Leaning on the analysis of the provisions of current legislation, clarification of the supreme judicial authority, scientific doctrine, case law materials and statistics, this article explores the implementation of compulsory measures set by the Article 92 of the Criminal Code of the Russian Federation, after court’s modification of the category of gravity of the committed offence in accordance with the Part 6 of the Article 15 of the Criminal Code of the Russian Federation. The goal of this research lies in assessment from the perspective of the theory of criminal law of such specific procedure for implementation of disciplinary compulsory measures and herding to closed-type special institution, as well as identification of possible flaws and contradictions that may cause problems and ambiguous decisions in law enforcement practice. Attention is given to the existing contradictions between the provisions of criminal law and criminal procedure law, explanations of the Plenum of the Supreme Court of the Russian Federation, as well as legislative gaps and problems emerging in law enforcement practice in the context of provision set by the Article 92 of the Criminal Code of the Russian Federation in accordance with the Part 6 of Article 15 of the Criminal Code of the Russian Federation. Taking into account the sequence, grounds and conditions established by the legislator in the Part 6 of the Article 15 of the Criminal Code of the Russian Federation for the use of the latter, the conclusion is made on impossibility to apply compulsory educational measures in line with this norm.
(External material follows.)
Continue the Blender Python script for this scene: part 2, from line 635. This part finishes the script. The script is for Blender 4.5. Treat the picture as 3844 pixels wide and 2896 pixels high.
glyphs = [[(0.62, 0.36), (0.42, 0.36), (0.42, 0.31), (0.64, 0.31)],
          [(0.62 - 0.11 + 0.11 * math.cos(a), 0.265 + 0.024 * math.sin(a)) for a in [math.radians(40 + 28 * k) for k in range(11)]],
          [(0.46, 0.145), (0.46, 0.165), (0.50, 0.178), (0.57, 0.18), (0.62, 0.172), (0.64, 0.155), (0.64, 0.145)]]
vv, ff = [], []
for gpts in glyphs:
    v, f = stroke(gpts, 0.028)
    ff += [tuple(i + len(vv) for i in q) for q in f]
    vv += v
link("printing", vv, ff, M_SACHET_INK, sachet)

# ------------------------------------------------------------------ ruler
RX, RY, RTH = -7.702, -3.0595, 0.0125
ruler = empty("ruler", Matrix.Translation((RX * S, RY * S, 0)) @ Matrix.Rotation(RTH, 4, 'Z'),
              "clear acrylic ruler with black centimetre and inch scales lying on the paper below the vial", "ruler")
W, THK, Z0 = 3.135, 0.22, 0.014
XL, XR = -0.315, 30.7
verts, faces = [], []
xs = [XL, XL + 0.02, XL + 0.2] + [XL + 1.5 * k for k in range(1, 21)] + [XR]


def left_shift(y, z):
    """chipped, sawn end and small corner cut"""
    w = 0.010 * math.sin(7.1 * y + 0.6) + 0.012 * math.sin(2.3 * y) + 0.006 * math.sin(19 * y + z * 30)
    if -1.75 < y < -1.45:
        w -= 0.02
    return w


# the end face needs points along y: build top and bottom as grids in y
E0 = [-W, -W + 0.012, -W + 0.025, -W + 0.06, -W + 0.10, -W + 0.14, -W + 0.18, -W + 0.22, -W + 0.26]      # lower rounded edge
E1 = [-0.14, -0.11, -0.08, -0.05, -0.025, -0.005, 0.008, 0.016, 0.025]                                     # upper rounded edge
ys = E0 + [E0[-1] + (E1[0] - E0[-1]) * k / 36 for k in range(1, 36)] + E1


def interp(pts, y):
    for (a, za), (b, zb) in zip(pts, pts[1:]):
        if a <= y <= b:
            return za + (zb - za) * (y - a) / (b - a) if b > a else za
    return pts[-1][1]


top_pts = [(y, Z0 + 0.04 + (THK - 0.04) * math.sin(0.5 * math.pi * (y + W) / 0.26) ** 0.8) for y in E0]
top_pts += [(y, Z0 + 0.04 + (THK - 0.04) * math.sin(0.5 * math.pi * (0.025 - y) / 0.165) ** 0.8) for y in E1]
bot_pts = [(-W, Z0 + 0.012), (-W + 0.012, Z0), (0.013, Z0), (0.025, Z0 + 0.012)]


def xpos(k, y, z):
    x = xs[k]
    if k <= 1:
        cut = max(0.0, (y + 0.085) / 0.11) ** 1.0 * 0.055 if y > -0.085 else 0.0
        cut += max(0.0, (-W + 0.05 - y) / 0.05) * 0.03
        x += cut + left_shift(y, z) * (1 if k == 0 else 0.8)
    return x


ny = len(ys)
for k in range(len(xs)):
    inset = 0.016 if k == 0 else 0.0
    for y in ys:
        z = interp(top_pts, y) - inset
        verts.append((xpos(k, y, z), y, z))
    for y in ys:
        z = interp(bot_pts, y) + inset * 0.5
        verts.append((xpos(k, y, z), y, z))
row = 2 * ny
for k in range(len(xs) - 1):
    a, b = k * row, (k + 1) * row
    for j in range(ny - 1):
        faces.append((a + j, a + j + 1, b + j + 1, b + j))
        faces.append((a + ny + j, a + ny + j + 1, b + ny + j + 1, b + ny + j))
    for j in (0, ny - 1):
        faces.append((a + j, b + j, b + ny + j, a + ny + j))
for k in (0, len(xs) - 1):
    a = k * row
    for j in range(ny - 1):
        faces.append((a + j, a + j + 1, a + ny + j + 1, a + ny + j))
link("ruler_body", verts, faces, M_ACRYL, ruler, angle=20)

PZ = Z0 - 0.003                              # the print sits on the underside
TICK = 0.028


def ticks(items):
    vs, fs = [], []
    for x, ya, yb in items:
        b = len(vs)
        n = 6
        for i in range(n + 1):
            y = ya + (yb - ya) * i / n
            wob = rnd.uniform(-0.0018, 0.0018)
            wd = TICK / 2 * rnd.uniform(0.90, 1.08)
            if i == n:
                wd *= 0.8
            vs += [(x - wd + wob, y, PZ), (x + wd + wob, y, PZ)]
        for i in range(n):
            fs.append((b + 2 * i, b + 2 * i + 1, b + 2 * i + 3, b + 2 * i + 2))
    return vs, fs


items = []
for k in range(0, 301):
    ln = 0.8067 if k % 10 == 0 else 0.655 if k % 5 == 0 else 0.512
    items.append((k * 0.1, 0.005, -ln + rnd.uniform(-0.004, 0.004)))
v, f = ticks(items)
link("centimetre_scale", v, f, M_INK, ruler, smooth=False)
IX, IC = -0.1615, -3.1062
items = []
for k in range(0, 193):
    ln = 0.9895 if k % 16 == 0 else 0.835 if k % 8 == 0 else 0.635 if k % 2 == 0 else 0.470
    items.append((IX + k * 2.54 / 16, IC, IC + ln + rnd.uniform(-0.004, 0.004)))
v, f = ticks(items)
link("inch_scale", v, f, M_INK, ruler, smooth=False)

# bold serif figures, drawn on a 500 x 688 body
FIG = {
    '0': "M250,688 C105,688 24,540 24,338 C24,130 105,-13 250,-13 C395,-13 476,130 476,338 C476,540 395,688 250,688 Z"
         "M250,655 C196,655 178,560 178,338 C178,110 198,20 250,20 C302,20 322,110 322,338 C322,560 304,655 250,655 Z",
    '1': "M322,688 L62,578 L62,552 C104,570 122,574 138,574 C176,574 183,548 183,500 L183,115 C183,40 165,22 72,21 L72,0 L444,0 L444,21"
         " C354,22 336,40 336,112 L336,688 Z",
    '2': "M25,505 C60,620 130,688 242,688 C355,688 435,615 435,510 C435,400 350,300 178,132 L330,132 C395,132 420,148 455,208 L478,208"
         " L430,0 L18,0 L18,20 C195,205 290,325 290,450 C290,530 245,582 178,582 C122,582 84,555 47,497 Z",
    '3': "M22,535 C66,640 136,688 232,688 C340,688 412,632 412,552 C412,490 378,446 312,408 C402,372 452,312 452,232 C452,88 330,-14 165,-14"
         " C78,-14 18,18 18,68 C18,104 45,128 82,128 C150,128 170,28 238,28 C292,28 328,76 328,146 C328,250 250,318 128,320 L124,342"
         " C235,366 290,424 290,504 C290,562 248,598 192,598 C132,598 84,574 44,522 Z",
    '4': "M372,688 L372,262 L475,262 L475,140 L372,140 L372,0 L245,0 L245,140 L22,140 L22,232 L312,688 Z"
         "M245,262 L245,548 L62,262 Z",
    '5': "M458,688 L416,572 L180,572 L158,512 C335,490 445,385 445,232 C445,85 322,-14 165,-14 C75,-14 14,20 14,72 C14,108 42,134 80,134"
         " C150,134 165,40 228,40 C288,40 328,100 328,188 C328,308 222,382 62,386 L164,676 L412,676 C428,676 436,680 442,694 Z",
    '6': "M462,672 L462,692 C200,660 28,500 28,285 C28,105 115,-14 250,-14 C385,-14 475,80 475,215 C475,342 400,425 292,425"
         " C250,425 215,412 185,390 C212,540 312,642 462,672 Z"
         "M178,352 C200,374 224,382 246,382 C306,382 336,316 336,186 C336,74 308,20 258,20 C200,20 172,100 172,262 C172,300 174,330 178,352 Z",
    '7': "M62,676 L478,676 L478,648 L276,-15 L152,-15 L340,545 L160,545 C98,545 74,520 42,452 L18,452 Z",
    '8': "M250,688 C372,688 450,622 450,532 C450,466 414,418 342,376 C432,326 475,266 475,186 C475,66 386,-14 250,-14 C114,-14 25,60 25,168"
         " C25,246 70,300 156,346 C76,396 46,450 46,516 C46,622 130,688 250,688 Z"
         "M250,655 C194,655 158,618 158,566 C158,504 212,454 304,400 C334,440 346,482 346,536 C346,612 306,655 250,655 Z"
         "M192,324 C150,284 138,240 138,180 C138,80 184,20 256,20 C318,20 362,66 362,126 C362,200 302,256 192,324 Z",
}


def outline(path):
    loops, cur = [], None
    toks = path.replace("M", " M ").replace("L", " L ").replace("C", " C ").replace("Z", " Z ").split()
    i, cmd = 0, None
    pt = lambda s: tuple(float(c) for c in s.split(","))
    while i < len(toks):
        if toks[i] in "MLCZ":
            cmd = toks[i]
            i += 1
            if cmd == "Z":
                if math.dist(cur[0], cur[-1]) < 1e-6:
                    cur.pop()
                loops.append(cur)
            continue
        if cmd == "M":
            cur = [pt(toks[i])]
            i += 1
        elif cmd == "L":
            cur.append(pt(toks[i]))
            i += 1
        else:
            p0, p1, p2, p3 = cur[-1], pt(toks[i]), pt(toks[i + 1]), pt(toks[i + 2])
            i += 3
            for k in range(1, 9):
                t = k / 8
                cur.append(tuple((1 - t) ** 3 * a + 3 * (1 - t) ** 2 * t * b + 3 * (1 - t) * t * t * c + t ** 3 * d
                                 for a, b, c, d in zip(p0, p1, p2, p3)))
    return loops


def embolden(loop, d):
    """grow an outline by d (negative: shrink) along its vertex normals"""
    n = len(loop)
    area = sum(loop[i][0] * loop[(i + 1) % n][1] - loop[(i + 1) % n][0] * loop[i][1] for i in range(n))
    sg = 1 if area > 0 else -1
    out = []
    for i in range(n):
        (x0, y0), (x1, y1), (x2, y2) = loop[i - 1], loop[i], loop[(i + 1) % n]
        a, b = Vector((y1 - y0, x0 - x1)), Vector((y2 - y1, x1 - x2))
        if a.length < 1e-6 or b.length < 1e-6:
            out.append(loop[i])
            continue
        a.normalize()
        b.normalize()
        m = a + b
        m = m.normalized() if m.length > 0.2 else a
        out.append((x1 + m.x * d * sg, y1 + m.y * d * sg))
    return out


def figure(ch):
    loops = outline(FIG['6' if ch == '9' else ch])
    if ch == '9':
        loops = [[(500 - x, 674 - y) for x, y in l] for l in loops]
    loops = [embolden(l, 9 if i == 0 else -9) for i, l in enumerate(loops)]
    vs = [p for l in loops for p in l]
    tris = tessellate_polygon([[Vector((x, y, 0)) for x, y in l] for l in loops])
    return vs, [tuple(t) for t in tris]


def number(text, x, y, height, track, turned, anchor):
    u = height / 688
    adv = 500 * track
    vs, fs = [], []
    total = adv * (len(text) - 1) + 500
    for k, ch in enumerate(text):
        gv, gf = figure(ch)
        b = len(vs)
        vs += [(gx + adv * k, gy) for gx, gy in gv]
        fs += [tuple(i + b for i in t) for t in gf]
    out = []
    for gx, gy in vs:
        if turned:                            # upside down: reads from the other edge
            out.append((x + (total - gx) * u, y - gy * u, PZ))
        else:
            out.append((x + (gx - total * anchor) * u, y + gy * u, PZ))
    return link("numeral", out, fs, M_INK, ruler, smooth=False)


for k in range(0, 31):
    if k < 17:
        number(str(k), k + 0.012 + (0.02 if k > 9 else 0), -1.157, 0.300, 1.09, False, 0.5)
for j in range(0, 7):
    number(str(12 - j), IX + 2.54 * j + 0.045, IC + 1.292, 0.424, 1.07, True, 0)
The article also substantiates the position infeasibility of preliminary imposition of penalty (de lege ferenda) on release of such with implementation of compulsory measures set by Part 1 and 2 of the Article 92 of the Criminal Code of the Russian Federation. The author also offers to supplement and rectify certain provisions of the resolution of the Plenum of the Supreme Court of the Russian Federation No. 10 of May 15, 2018.